Blog: Maritime Cyber Security

Hacking Serial Networks on Ships

Ken Munro 25 Jun 2018

Three different ways to intercept and modify serial data on ship networks. The serial data that controls steering, engine control and so much more on board ship…


Vessels typically have two distinct networks on board; one IP/ethernet network for business systems, crew mail & web browsing and a serial network for the operational technology (OT) systems, including steering, propulsion, ballast and navigation data, among many.

We’ve shown before how it’s relatively straightforward to compromise the business network through the satcom terminal if basic security controls aren’t in place.
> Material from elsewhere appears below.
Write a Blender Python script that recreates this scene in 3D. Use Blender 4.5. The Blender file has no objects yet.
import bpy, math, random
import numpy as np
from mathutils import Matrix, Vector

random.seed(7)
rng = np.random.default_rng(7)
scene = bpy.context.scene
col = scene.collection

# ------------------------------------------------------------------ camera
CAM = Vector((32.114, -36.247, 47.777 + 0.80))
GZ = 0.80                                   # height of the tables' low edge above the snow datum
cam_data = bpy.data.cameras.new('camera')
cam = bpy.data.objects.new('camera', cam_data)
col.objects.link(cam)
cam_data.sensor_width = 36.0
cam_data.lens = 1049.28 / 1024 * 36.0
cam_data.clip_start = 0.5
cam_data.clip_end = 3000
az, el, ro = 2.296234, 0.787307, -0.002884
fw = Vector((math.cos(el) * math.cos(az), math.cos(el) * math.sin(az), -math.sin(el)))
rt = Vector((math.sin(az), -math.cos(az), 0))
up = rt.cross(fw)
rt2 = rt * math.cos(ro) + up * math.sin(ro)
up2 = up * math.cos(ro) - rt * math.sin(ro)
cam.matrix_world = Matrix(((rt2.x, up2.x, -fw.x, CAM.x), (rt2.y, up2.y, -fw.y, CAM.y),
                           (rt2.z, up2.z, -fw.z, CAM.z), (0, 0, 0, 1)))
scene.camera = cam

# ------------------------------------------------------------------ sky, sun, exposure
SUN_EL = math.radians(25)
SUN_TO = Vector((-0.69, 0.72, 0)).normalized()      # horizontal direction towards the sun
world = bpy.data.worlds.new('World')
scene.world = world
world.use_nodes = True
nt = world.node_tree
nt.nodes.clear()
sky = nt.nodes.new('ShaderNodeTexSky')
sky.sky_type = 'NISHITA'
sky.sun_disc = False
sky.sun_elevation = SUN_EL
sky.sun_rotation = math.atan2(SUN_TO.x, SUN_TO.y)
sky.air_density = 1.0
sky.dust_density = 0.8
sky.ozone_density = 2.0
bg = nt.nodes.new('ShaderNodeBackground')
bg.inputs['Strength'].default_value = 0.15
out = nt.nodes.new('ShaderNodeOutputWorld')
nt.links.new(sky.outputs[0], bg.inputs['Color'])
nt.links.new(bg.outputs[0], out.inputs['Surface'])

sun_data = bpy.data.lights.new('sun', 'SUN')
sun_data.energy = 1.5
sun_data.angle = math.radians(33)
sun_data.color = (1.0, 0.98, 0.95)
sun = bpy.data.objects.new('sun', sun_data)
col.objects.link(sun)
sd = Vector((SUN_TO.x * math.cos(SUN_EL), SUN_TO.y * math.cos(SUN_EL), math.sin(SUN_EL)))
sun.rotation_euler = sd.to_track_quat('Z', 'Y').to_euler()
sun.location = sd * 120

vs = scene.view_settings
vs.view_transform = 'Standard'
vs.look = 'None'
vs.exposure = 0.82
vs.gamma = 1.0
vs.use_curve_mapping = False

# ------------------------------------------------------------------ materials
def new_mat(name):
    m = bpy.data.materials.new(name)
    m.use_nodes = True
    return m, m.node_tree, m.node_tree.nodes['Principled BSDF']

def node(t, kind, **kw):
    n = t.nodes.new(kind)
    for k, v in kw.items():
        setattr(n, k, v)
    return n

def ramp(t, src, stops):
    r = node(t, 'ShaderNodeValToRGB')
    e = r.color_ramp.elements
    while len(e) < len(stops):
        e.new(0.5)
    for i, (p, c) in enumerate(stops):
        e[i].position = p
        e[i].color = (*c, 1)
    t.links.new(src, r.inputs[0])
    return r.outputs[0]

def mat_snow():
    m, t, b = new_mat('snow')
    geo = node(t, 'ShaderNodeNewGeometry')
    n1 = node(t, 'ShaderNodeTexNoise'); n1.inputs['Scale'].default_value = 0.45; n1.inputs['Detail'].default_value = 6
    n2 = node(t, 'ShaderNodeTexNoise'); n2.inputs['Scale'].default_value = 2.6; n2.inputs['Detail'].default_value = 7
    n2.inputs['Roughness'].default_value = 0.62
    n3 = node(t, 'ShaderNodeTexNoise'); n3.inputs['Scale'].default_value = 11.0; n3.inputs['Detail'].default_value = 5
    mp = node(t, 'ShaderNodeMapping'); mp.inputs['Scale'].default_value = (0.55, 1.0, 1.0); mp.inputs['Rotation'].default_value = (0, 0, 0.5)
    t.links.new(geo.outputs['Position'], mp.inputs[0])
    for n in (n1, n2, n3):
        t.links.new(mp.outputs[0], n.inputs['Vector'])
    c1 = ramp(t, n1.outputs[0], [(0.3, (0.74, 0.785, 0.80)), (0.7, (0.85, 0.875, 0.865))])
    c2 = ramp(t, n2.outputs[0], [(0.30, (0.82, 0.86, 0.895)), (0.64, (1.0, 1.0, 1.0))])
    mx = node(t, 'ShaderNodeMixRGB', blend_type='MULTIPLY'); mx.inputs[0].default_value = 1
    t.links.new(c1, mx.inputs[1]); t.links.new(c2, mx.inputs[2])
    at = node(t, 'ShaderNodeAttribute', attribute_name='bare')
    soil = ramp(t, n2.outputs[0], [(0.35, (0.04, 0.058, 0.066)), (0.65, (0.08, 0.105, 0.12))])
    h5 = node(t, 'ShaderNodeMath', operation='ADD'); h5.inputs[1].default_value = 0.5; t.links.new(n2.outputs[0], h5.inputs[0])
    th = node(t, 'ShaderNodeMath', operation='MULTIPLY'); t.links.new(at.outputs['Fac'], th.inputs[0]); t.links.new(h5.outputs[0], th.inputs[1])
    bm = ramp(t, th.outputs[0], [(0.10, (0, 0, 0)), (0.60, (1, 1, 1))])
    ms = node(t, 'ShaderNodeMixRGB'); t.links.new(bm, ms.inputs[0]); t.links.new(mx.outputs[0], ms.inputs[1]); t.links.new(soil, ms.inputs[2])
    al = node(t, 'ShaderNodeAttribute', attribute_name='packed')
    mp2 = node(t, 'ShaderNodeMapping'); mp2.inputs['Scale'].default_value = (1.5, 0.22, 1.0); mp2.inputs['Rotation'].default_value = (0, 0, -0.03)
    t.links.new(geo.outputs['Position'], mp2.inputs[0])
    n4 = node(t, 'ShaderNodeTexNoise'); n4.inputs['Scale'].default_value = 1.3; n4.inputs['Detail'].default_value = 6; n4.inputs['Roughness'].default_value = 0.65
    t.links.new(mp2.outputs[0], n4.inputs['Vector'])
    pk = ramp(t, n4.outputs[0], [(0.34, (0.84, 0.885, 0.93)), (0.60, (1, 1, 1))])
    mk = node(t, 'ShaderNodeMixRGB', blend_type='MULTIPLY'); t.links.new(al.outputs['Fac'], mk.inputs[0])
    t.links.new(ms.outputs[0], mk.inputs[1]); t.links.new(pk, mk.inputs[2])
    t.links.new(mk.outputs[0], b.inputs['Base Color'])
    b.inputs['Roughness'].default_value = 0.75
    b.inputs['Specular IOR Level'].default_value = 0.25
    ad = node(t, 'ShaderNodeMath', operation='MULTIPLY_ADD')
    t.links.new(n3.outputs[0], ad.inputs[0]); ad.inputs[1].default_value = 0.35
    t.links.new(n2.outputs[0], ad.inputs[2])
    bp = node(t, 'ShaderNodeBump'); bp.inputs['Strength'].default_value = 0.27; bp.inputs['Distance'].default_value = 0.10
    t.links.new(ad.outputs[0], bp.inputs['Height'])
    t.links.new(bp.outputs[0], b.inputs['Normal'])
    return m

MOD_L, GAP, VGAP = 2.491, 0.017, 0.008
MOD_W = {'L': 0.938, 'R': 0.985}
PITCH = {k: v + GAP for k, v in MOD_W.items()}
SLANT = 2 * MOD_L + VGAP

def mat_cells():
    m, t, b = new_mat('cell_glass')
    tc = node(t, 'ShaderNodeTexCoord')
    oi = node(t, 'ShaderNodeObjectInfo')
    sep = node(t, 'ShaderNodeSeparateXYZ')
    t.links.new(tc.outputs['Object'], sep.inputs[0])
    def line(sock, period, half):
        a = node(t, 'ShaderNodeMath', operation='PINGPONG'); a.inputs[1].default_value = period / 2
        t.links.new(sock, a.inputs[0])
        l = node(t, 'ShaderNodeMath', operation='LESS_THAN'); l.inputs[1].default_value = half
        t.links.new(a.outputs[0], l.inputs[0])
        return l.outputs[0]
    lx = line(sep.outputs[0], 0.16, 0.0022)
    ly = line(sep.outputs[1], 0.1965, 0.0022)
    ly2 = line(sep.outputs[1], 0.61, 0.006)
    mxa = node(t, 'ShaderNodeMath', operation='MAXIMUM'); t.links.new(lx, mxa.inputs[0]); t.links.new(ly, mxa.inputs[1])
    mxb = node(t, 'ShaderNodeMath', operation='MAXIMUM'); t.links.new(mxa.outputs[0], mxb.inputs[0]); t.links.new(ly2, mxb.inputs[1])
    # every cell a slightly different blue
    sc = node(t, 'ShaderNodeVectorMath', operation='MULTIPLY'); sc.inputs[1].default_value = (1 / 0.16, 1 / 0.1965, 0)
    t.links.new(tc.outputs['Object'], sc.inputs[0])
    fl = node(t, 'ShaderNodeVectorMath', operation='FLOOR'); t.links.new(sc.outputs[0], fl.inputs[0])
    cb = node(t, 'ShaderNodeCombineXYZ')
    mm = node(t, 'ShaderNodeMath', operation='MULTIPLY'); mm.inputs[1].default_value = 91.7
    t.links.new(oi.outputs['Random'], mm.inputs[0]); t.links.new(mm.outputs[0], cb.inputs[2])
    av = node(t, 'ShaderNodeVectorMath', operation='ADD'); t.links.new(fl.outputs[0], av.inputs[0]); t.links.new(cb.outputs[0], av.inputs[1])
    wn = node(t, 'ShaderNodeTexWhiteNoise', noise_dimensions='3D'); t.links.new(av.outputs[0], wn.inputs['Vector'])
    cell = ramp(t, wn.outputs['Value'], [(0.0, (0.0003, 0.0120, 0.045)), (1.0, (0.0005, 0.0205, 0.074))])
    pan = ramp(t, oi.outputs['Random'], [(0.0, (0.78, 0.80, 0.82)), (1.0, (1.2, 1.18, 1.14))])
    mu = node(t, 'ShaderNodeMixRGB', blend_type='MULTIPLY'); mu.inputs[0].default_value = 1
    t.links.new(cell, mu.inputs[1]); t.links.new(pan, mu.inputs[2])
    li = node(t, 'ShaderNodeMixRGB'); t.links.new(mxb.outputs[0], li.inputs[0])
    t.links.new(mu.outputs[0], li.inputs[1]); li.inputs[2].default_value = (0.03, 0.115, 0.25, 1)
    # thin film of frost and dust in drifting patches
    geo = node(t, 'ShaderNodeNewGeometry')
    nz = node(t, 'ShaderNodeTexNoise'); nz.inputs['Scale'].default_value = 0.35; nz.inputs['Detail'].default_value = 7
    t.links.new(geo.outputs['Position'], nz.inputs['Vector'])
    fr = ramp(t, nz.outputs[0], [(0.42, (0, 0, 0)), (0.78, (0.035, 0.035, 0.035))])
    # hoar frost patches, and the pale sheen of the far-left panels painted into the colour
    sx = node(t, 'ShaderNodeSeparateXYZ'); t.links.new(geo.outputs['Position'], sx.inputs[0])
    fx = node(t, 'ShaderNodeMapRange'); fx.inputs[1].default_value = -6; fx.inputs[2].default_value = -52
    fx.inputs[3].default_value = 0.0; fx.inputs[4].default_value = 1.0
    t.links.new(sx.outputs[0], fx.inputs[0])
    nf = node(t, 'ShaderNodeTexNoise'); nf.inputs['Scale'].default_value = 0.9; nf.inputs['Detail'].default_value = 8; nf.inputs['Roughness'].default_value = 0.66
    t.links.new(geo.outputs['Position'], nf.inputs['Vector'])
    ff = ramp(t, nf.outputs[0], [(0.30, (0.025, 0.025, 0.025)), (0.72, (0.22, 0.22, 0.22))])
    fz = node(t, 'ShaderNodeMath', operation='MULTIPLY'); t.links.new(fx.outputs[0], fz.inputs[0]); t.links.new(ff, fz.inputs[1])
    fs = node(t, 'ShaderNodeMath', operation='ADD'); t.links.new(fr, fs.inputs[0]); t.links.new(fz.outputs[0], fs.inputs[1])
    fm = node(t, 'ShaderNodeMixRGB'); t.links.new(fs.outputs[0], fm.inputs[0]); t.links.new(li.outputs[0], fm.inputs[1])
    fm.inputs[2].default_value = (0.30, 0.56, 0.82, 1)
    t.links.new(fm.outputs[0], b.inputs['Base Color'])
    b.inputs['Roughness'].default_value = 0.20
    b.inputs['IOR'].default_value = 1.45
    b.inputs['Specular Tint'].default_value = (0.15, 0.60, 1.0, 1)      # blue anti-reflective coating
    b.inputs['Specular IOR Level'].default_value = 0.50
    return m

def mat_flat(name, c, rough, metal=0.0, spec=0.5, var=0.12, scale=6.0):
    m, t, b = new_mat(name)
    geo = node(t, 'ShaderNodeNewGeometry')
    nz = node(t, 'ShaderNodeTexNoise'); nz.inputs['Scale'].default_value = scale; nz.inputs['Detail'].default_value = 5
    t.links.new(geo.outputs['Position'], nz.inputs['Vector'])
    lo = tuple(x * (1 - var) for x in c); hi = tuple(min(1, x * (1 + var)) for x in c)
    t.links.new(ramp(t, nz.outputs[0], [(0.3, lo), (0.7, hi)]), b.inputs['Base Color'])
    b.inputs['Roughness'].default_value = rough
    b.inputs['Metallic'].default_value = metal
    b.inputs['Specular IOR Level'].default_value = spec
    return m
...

However, affecting the OT systems requires additional work.

We know serial network security well from our years of experience in utilities; some of our team used to run ICS security at UK power and water companies.

Serial datacomms usually follow RS232, RS422 or RS485. So long as you’re at the right point on the network, it’s usually trivial to intercept and tamper with the data, almost invariably invisible to the crew.

Crossing the streams: bridging the networks

How do you get from the IP network to the serial network? You need to find bridging points where one network device deals with both IP and serial.

There are plenty on board: the ECDIS, Voyage Data Recorder, serial-IP convertors, synthetic radar, sometimes BNWAS, ocasionally the AIS transponder. There are often many more.

Here’s a serial interface inside an ECDIS case. It was simply a Windows PC. Windows XP, so trivial to exploit and take control of the serial COM ports after taking control from the IP network

In the video, we look at exploiting the serial to IP convertors.

Exploiting convertors

Moxa, Perle and other serial to IP convertors are used to send serial data over IP/ethernet networks cabling. This can reduce cabling cost and can also offer better signal strength compared to pure serial networks.

In the video we showed three issues:

Default convertor passwords

Serial to IP convertors usually have a web interface for configuration. The default credentials are usually admin/superuser, superusr/<blank> or admin/<blank> in the case of Perle and usually admin/moxa, admin/admin or admin/<blank> in the case of Moxa convertors. These are published by the manufacturers on their own web sites!

Once you’ve got the password, you can administrate the convertor. That means complete compromise and control of the serial data it is sending to the ships engine, steering gear, ballast pumps or whatever.

Exploitable convertors

There’s an interesting security flaw in some Moxa convertor firmware. An exploit is available in the Metasploit security exploit framework. The vulnerability is referenced as CVE-2016-9361 and allows the hacker to recover the admin password, EVEN IF IT HAS BEEN CHANGED!

Man in the Middle attacks, changing the ships direction

That’s what we show in the video demo. We take the GPS data stream and modify it once it’s on the serial network.

By ARP poisoning on the network, the serial traffic is routed through our attack laptop. We’re using ettercap for simplicity.

We simply inject a filter and modify the GPS location data being fed to the ECDIS.

This is an insidious hack as we aren’t injecting obvious gross errors.

If the ECDIS is in ‘track control’ mode whereby it directs the autopilot, then the hacker can fool it and cause the ship to change direction.

If the crew are alert, then they should pick it up and take control, but they are being presented with exactly the same tampered position data as the automated systems…

The data stream conforms to NMEA0183, which we’ve written about extensively.

Mitigating this attack

First, it’s critical that vessel networks are segregated. This applies to both the IP and serial networks. Serial networks are often overlooked as there are often different teams responsible for IT and OT networks.

My experience from utilities suggests that IT and OT network personnel often don’t work together closely, leading to misunderstandings and allowing security holes to creep in

Thenpasswords for serial devices must be changed from default.

Many newer serial to IP convertors support SSH or similar traffic encryption, making MITM much more difficult. Enable and configure encrypted communications

Finally, serial device software must be kept up to date and patched against security flaws.